[GOAL]
Write out the opening lines of the data word for word, up to and including the line with "# plasterboard at", and leave every picture and every later line out.

■ ■ ■ ■

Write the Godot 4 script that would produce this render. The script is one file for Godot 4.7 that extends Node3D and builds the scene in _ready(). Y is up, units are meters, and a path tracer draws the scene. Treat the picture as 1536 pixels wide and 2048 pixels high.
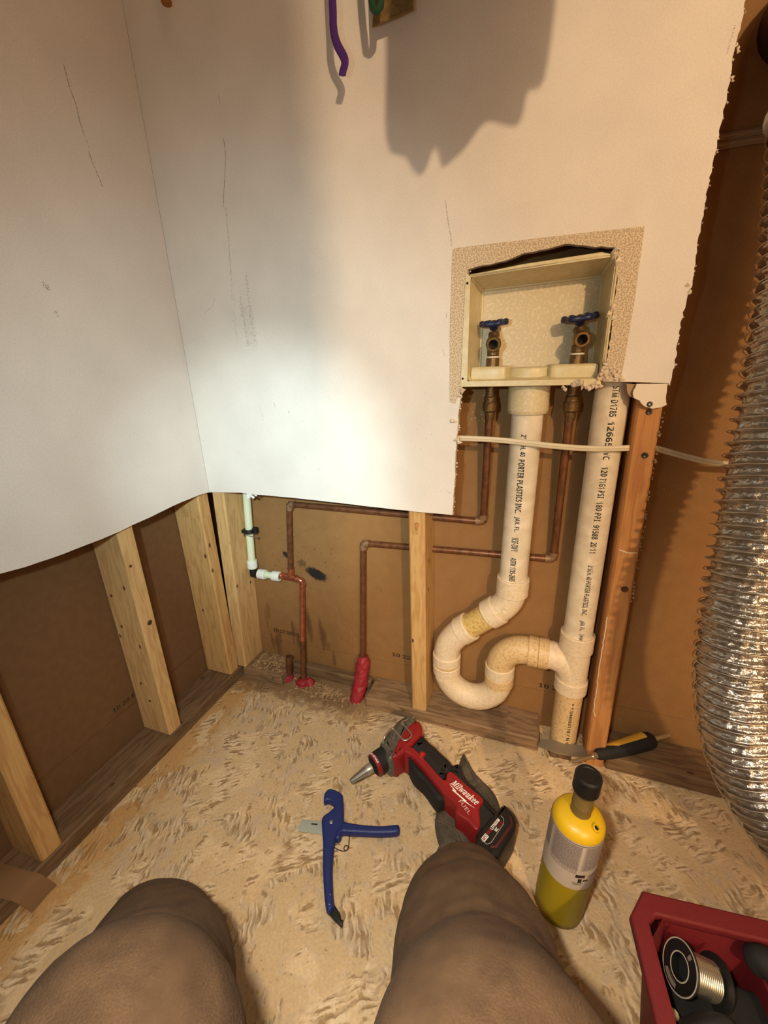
extends Node3D
# A laundry alcove stripped for plumbing repair. Metres; floor at y = 0, finished faces of the left and rear
# plasterboard at x = 0 and z = 0, the viewer on the +z side.

const STUD_FACE := -0.0127      # front of the studs, one board thickness behind the finished face
const BACKING := -0.102         # paper face of the neighbouring board, seen between the studs
const PLATE := 0.038            # thickness of a sill plate

var rng := RandomNumberGenerator.new()
var names := {}
var M := {}

# ---------------------------------------------------------------- naming and tagging
func numbered(called: String) -> String:
	var n: int = names.get(called, 0)
	names[called] = n + 1
	return called if n == 0 else "%s_%03d" % [called, n]

func tag(o: Node3D, label: String, category: String, group := "") -> Node3D:
	o.set_meta("label", label)
	o.set_meta("category", category)
	if group != "":
		o.set_meta("group", group)
	return o

func thing(called: String, label: String, category: String, at := Vector3.ZERO, group := "") -> Node3D:
	var o := Node3D.new()
	o.name = numbered(called)
	o.position = at
	add_child(o)
	return tag(o, label, category, group)

func put(called: String, st, m: Material, parent: Node3D = self, label := "") -> MeshInstance3D:
	# a mesh given in world coordinates becomes a child of its thing
	var o := MeshInstance3D.new()
	o.name = numbered(called) if parent == self else called
	var mesh: Mesh
	if st is SurfaceTool:
		st.generate_normals()
		mesh = st.commit()
	else:
		mesh = st
	o.mesh = mesh
	o.material_override = m
	o.cast_shadow = GeometryInstance3D.SHADOW_CASTING_SETTING_ON
	if parent != self and not (parent is MeshInstance3D):
		o.position = -parent.position
	parent.add_child(o, true)
	if label != "":
		o.set_meta("label", label)
	return o

func struct(called: String, st, m: Material, parent: Node3D = self) -> MeshInstance3D:
	var o := put(called, st, m, parent)
	if parent == self:
		o.set_meta("kind", "structure")
	return o

# ---------------------------------------------------------------- materials
func mat(c: Color, rough := 0.8, metal := 0.0) -> StandardMaterial3D:
	var m := StandardMaterial3D.new()
	m.albedo_color = c
	m.roughness = rough
	m.metallic = metal
	return m

func rgb(r: int, g: int, b: int) -> Color:
	return Color(r / 255.0, g / 255.0, b / 255.0)

func noise_bytes(side: int, freq: float, octaves: int, sd: int, kind := FastNoiseLite.TYPE_SIMPLEX_SMOOTH) -> PackedByteArray:
	var n := FastNoiseLite.new()
	n.seed = sd
	n.noise_type = kind
	n.frequency = freq
	n.fractal_type = FastNoiseLite.FRACTAL_FBM
	n.fractal_octaves = octaves
	var im := n.get_seamless_image(side, side)
	im.convert(Image.FORMAT_L8)
	return im.get_data()

func tex(w: int, h: int, bytes: PackedByteArray) -> Image:
	return Image.create_from_data(w, h, false, Image.FORMAT_RGB8, bytes)

func grain(c0: Color, c1: Color, sd: int, knots := 5) -> ImageTexture:
	# softwood: long fibres along v, broad growth bands, a few knots that the bands bend round
	var w := 256
	var h := 768
	var a := noise_bytes(256, 0.02, 3, sd)
	var b := noise_bytes(256, 0.06, 3, sd + 7)
	var out := PackedByteArray()
	out.resize(w * h * 3)
	var ks := []
	rng.seed = sd
	for i in knots:
		ks.append(Vector3(rng.randf_range(30, w - 30), rng.randf_range(20, h - 20), rng.randf_range(4, 8)))
	for y in h:
		for x in w:
			var bend := 0.0
			var knot := 0.0
			for k in ks:
				var dx: float = x - k.x
				var dy: float = (y - k.y) * 0.7
				if absf(dx) < 50 and absf(dy) < 60:
					var d2: float = dx * dx + dy * dy
					bend += dx * exp(-d2 / 500.0) * 0.35
					knot = maxf(knot, 1.0 - smoothstep(k.z * 0.55, k.z, sqrt(d2)))
			var wob: float = a[((y / 4) % 256) * 256 + (x % 256)] / 255.0
			var bands := 0.5 + 0.5 * sin((x + bend * 2.0) * 0.16 + wob * 9.0)
			var fib: float = b[((y / 12) % 256) * 256 + ((x * 5) % 256)] / 255.0
			var t := clampf(0.5 * bands * bands + 0.55 * fib - 0.1, 0.0, 1.0)
			var c := c0.lerp(c1, t)
			if knot > 0.0:
				c = c.lerp(rgb(74, 42, 24), knot * 0.85)
			var i := (y * w + x) * 3
			out[i] = int(c.r * 255.0)
			out[i + 1] = int(c.g * 255.0)
			out[i + 2] = int(c.b * 255.0)
	return ImageTexture.create_from_image(tex(w, h, out))

func wood(c0: Color, c1: Color, sd: int, off := Vector3.ZERO, knots := 5) -> StandardMaterial3D:
	var m := mat(Color.WHITE, 0.78)
	m.albedo_texture = grain(c0, c1, sd, knots)
	m.uv1_triplanar = true
	m.uv1_scale = Vector3(6.0, 1.6, 6.0)
	m.uv1_offset = off
	return m

func mottle(c0: Color, c1: Color, freq: float, sd: int, scale: float, lo := 0.4, hi := 0.6, rough := 0.85) -> StandardMaterial3D:
	var a := noise_bytes(256, freq, 4, sd)
	var out := PackedByteArray()
	out.resize(256 * 256 * 3)
	for i in 65536:
		var c := c0.lerp(c1, smoothstep(lo, hi, a[i] / 255.0))
		out[i * 3] = int(c.r * 255.0)
		out[i * 3 + 1] = int(c.g * 255.0)
		out[i * 3 + 2] = int(c.b * 255.0)
	var m := mat(Color.WHITE, rough)
	m.albedo_texture = ImageTexture.create_from_image(tex(256, 256, out))
	m.uv1_triplanar = true
	m.uv1_scale = Vector3.ONE * scale
	return m

func bumps(m: StandardMaterial3D, freq: float, sd: int, strength: float) -> StandardMaterial3D:
	var n := FastNoiseLite.new()
	n.seed = sd
	n.frequency = freq
	n.fractal_octaves = 4
	var im := n.get_seamless_image(256, 256)
	im.convert(Image.FORMAT_L8)
	im.bump_map_to_normal_map(strength)
	m.normal_enabled = true
	m.normal_texture = ImageTexture.create_from_image(im)
	if not m.uv1_triplanar:
		m.uv1_triplanar = true
		m.uv1_scale = Vector3.ONE * 8.0
	return m

# ---------------------------------------------------------------- shapes
func begin() -> SurfaceTool:
	var st := SurfaceTool.new()
	st.begin(Mesh.PRIMITIVE_TRIANGLES)
	return st

func tri(st: SurfaceTool, a: Vector3, b: Vector3, c: Vector3) -> void:
	st.add_vertex(a)
	st.add_vertex(b)
	st.add_vertex(c)

func tri_uv(st: SurfaceTool, a: Vector3, b: Vector3, c: Vector3, ua: Vector2, ub: Vector2, uc: Vector2) -> void:
	st.set_uv(ua)
	st.add_vertex(a)
	st.set_uv(ub)
	st.add_vertex(b)
	st.set_uv(uc)
	st.add_vertex(c)

func grid(st: SurfaceTool, rows: Array, smooth := 0) -> void:
	# rows of equal length; u along a row, v from row to row
	st.set_smooth_group(smooth)
	var n: int = rows.size()
	for i in n - 1:
		var a: PackedVector3Array = rows[i]
		var b: PackedVector3Array = rows[i + 1]
		var m: int = a.size()
		for j in m - 1:
			var u0 := float(j) / (m - 1)
			var u1 := float(j + 1) / (m - 1)
			var v0 := float(i) / (n - 1)
			var v1 := float(i + 1) / (n - 1)
			tri_uv(st, a[j], b[j], a[j + 1], Vector2(u0, v0), Vector2(u0, v1), Vector2(u1, v0))
			tri_uv(st, a[j + 1], b[j], b[j + 1], Vector2(u1, v0), Vector2(u0, v1), Vector2(u1, v1))

func box(st: SurfaceTool, lo: Vector3, hi: Vector3, bevel := 0.0, t := Transform3D()) -> void:
	# a box with chamfered edges; flat shaded
	st.set_smooth_group(-1)
	var c := (lo + hi) / 2.0
	var h := (hi - lo) / 2.0
	var b := minf(bevel, minf(h.x, minf(h.y, h.z)) * 0.9)
	if b <= 0.0:
		b = 0.0
	for ax in 3:
		var e1 := (ax + 1) % 3
		var e2 := (ax + 2) % 3
		for s in [-1.0, 1.0]:
			var q := []
			for k in [[-1, -1], [1, -1], [1, 1], [-1, 1]]:
				var p := Vector3.ZERO
				p[ax] = s * h[ax]
				p[e1] = k[0] * (h[e1] - b)
				p[e2] = k[1] * (h[e2] - b)
				q.append(t * (c + p))
			if s > 0:
				q.reverse()
			tri(st, q[0], q[1], q[2])
			tri(st, q[0], q[2], q[3])
		if b > 0.0:
			for s1 in [-1.0, 1.0]:
				for s2 in [-1.0, 1.0]:
					var q := []
					for k in [[1, 0, -1], [1, 0, 1], [0, 1, 1], [0, 1, -1]]:
						var p := Vector3.ZERO
						p[e1] = s1 * (h[e1] - (b if k[0] == 0 else 0.0))
						p[e2] = s2 * (h[e2] - (b if k[1] == 0 else 0.0))
						p[ax] = k[2] * (h[ax] - b)
						q.append(t * (c + p))
					if s1 * s2 < 0:
						q.reverse()
					tri(st, q[0], q[1], q[2])
					tri(st, q[0], q[2], q[3])
	if b > 0.0:
		for sx in [-1.0, 1.0]:
			for sy in [-1.0, 1.0]:
				for sz in [-1.0, 1.0]:
					var q := []
					for ax in 3:
						var p := Vector3(sx * (h.x - b), sy * (h.y - b), sz * (h.z - b))
						p[ax] = [sx, sy, sz][ax] * h[ax]
						q.append(t * (c + p))
					if sx * sy * sz > 0:
						q.reverse()
					tri(st, q[0], q[1], q[2])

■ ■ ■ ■

[IN RESPONSE]
Write the Godot 4 script that would produce this render. The script is one file for Godot 4.7 that extends Node3D and builds the scene in _ready(). Y is up, units are meters, and a path tracer draws the scene. Treat the picture as 1536 pixels wide and 2048 pixels high.
extends Node3D
# A laundry alcove stripped for plumbing repair. Metres; floor at y = 0, finished faces of the left and rear
# plasterboard at x = 0 and z = 0, the viewer on the +z side.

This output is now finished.